The School for Scandal: serious malpractice uncovered at Plzeň Law Faculty
Plagiarism, students’ work going missing, fast-track degrees completed within months, and dead professors still on the lecture roster – these are a few of the allegations to have been brought against Plzeň Law Faculty in recent weeks. What started as a media investigation into plagiarism claims, levied against a number of senior professors at the faculty, has turned into a much larger scandal which implicates some of this country’s best-known politicians.
The story began with the start of the academic year at Plzeň’s Law Faculty, when a student went to professor Petr Bezouška claiming he had found passages in vice-dean Ivan Tomažič’s thesis which were copied straight out of another legal text. What’s more, the student claimed that the dean of the faculty, Jaroslav Zachariáš, was guilty of plagiarism as well.
Mr Bezouška blew the whistle and then events took a rather strange turn. Another vice-dean, Milan Kindl, entered into the fray, claiming that his colleagues’ work was indeed fraudulent, but that it had been planted in the library deliberately to root out an informer who had been leaking information about the faculty to the press. Mr Kindl subsequently accused Mr Bezouška of being a snitch.
As an excuse for why senior faculty members had been plagiarizing, however, this failed to wash, and Mr Kindl, alongside Mr Zachariáš and Mr Tomažič, resigned.

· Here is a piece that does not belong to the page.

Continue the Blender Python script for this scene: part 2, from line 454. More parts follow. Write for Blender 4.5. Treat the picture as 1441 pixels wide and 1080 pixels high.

Then further irregularities started to come to light. Students were, it was reported, gaining masters degrees at the faculty in a matter of months. The daily Mladá fronta Dnes reported that one student completed a law masters, which would normally take around five years, in two months over the faculty’s summer holidays. Plzeň university authorities have said that they are investigating around 400 former students, but that they believe only 37 cases to be particularly suspicious.What doesn’t help is that, in many of these most suspicious cases, the Law Faculty has lost its copies of students’ final dissertations, as have the students themselves. Amongst those implicated is controversial mayor of Chomutov Ivana Řápková, who has said she can’t remember her teachers’ names, and the headline-grabbing mayor of Prague 5 Milan Jančík. Former Plzeň student and shamed ex-PM Stanislav Gross has also been caught up in the scandal.
The Czech Education Ministry is wondering whether to file a legal complaint against the faculty and have the police investigate what actually happened. A spokesperson said on Wednesday that the Education Ministry was considering, among other options, revoking the Law Faculty’s right to hand out degrees.